Borders matter to both countries; they have in many places a semi-sacred quality.  Since the Iranians consider the Kurds apostate, perhaps one can say sacred without exaggerating.  An unmarried couple traveling together offends and frightens the Iranians; westernized Chinese-Americans signal a way of life banned in North Korea, despite Kim Jong Il's fascination with it.  Both countries fear any sign of American espionage at a very fragile moment.  What look to us like attractive young professional women and some slightly disoriented if not foolish young free-lancers and their traveling companion, look to the North Koreans and the Iranians as frightening as the bear and I looked to each other that noontime in the woods overlooking Lake Willoughby.  

1 comment:

  1. I love the image of you facing the bear. I love that he was just as scared as you were. So often, we feel we must prepare for the worst. Clang the pots to heaven as they instruct or just meet adversity head on.
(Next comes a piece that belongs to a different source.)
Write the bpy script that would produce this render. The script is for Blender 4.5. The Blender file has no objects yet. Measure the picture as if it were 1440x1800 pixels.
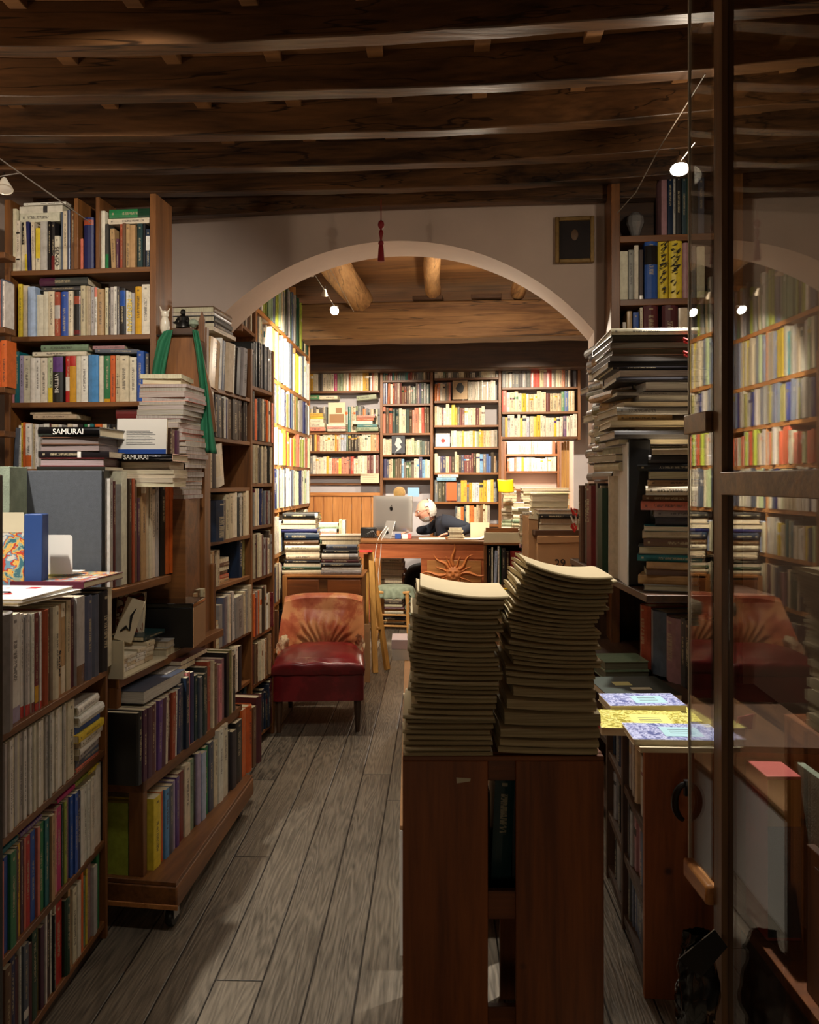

    In self-help literature, we read about the road less traveled and the Robert Frost inspired path not taken. Often, this advice is hollow as both the author and the reader will never heed the advice.

    You did. You stopped in the middle of your dissertation to get perspective like so few of us would ever consider. We just plod along and feel sorry for ourselves.

    It is crucial to heed borders and to figure out how to cross them. You did both and are an example to all who read you.